When I start protecting, I have lost the plot, marking turf as though it were actually mine and forgetting that I have comes first from above.
When I crave the spotlight for myself, I have lost the plot, losing sight of the story line and the one true Star. And every time I do it I waste one of life's fleeting chances to make my life truly count by amplifying Him.
When I fail to celebrate the successes of others who are living for His fame, I have lost the plot, thinking that possibly we are on different teams when we actually share supporting roles in the same story.
When I dwell on feelings of being uninvolved, unnoticed, or insignificant, I have lost the plot, abandoning the miracle of knowing God on a first-name basis.
All of these privilege, demanding, arrogant, frazzled, turf-protecting, glory-stealing, self-loathing moments are nothing more than a clarion call alerting us to the fact that it's time to die to self again, reminders that the life of smallness requires vigilant watch and constant willingness to strike the fatal blow in the heart of me.
* But to die to self is to gain an unfathomable scale - a daily funeral that is nothing more than the doorway to a life filled with the matchless WONDER OF ALL THAT HE IS!!!
And in the days to come, when you are questioning, needing, searching, wondering, asking, and struggling, you will find His sufficiency at the end of every desperate prayer.

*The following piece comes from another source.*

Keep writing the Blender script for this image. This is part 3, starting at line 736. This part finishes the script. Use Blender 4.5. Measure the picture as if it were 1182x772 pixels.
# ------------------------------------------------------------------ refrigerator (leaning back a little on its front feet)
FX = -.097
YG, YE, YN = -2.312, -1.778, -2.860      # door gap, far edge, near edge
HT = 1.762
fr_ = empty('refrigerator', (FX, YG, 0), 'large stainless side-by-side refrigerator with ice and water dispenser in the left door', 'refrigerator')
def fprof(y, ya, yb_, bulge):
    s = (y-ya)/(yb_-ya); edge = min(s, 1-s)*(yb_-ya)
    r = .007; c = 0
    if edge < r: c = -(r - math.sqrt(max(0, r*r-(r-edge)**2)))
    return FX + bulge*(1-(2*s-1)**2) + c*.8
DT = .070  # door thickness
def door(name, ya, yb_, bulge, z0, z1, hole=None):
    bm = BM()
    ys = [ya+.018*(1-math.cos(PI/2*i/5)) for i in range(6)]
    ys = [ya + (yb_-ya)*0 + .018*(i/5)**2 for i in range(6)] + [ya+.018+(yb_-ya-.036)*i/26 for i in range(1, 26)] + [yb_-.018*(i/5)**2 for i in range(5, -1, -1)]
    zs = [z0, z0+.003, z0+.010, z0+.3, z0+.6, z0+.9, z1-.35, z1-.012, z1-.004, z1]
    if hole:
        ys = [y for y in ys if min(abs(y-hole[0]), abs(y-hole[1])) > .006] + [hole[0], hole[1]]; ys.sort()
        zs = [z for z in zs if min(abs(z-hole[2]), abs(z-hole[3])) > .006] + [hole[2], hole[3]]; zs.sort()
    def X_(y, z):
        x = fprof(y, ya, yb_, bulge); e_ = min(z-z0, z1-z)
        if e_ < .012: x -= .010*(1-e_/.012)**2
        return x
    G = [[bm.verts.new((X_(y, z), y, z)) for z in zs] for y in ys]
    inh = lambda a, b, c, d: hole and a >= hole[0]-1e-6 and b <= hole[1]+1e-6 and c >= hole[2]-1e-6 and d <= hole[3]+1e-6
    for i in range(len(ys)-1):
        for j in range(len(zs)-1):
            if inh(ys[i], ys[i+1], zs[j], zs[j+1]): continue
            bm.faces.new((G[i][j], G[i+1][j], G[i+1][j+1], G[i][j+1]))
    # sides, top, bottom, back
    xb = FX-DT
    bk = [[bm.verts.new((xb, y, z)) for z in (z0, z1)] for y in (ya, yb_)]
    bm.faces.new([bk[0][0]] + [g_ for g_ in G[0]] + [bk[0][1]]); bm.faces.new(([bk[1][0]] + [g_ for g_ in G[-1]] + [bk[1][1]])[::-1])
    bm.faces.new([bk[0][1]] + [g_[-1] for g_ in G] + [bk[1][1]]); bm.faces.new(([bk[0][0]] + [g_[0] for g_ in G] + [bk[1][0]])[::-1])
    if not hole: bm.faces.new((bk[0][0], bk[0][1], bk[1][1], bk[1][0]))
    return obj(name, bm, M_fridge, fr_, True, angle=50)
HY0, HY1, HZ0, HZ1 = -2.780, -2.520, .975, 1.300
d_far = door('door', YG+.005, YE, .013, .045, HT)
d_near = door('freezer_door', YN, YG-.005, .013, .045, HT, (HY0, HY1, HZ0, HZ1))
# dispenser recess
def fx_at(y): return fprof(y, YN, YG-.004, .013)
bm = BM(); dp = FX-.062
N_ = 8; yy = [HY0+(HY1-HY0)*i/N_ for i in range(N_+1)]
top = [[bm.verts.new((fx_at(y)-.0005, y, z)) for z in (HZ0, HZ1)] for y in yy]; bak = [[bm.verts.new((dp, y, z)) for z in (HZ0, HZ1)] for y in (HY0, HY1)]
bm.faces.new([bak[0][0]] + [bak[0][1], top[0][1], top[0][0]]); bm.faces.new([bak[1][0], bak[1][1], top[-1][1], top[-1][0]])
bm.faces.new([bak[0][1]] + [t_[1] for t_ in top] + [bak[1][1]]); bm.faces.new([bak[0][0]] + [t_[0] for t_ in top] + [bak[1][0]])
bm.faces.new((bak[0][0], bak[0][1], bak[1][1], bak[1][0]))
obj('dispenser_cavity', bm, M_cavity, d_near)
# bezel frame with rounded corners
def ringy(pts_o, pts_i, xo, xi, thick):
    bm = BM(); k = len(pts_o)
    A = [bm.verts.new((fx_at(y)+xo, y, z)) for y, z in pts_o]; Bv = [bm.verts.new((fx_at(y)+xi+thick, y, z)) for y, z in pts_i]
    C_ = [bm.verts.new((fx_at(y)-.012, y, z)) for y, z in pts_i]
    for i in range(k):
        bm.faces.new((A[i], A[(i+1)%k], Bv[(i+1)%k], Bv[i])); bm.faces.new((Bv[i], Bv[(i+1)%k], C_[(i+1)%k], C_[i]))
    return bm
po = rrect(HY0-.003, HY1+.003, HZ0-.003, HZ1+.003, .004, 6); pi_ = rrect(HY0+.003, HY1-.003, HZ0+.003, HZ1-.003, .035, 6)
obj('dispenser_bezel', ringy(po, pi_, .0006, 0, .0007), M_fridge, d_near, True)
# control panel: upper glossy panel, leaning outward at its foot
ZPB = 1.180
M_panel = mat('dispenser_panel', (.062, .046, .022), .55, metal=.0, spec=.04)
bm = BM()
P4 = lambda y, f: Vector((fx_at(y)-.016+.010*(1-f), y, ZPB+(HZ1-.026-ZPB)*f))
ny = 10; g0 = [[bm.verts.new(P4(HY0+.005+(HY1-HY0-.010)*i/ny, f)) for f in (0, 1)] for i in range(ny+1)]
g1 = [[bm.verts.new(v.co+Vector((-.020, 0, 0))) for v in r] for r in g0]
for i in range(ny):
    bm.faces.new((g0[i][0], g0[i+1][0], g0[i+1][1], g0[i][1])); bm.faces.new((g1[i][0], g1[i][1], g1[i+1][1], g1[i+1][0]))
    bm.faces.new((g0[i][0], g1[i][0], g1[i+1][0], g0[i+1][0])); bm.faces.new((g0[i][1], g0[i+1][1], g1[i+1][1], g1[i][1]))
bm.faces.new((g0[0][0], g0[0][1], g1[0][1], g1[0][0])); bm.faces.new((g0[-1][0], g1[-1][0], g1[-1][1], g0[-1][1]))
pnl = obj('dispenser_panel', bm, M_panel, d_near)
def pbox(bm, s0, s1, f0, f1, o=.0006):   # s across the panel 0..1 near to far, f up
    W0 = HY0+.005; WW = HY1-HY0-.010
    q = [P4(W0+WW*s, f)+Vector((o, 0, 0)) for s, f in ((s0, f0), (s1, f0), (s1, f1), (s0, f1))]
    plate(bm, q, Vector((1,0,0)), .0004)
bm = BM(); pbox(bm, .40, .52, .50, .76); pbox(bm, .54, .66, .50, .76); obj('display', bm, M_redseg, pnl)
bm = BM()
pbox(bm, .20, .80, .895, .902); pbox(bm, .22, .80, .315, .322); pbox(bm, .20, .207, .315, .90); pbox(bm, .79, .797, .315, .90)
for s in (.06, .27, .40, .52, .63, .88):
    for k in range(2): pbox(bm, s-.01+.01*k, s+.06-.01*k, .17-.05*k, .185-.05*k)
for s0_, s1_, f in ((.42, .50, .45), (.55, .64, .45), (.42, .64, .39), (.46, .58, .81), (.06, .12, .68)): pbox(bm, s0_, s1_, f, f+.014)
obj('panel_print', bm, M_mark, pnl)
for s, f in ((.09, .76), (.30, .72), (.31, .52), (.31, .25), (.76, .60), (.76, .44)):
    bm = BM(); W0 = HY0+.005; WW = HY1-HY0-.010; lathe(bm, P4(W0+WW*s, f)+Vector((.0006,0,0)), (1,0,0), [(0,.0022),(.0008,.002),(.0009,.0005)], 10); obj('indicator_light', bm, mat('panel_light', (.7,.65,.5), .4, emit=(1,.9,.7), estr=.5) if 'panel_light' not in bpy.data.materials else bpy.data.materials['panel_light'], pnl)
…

When you cry out all the things that you are not, you will know His answer is, " I AM."
FOR EVERY CRY THERE IS AN ANSWER:
I need help. I AM
I need hope. I AM
Who could possibly be smart enough to figure this out? I AM
What works? I AM
What lasts? I AM
What's the latest thing? I AM
What's the hippest thing? I AM
I need a fresh start. I AM
I need a bigger story. I AM
My vision is bigger than my resources. I AM
Nothing's real anymore. I AM
Who can I trust? I AM
I'm not sure who's on my team. I AM
Nobody's listening to me. I AM
I don't have a prayer. I AM
My marriage is sinking and I don't know where to turn. I AM
I can't hold on. I AM
My kids deserve more. I AM
I'm pouring into others, who's pouring into me? I AM
If we fail who will get the job done? I AM
I'm not sure why I'm here. I AM
I've given all I can give and it's not enough. I AM
I'm tired. I AM
I quit! I AM
I need a drink. I AM
I need a fix. I AM
I need a lover. I AM
Somebody just hold me. I AM
....................And what does this great I AM say of Himself? He says to you and to me: "I am the way, I am the truth, and I am the life. I am the ressurection and the life. I am Savior. I am Jesus - the solution, the restorer, the builder, the answer, the Wise One, the Coming One, the Mighty One. I am the Lord and there is no other. I am God and there is none besides Me. I am the First and the Last. I am Alpha and Omega. I am the Beginning and the End. I am the Lord, that is My name, and I will not give My glory to another, or any of My praise to idols.
I AM THAT I AM, and that is My name - My memorial name to every generation."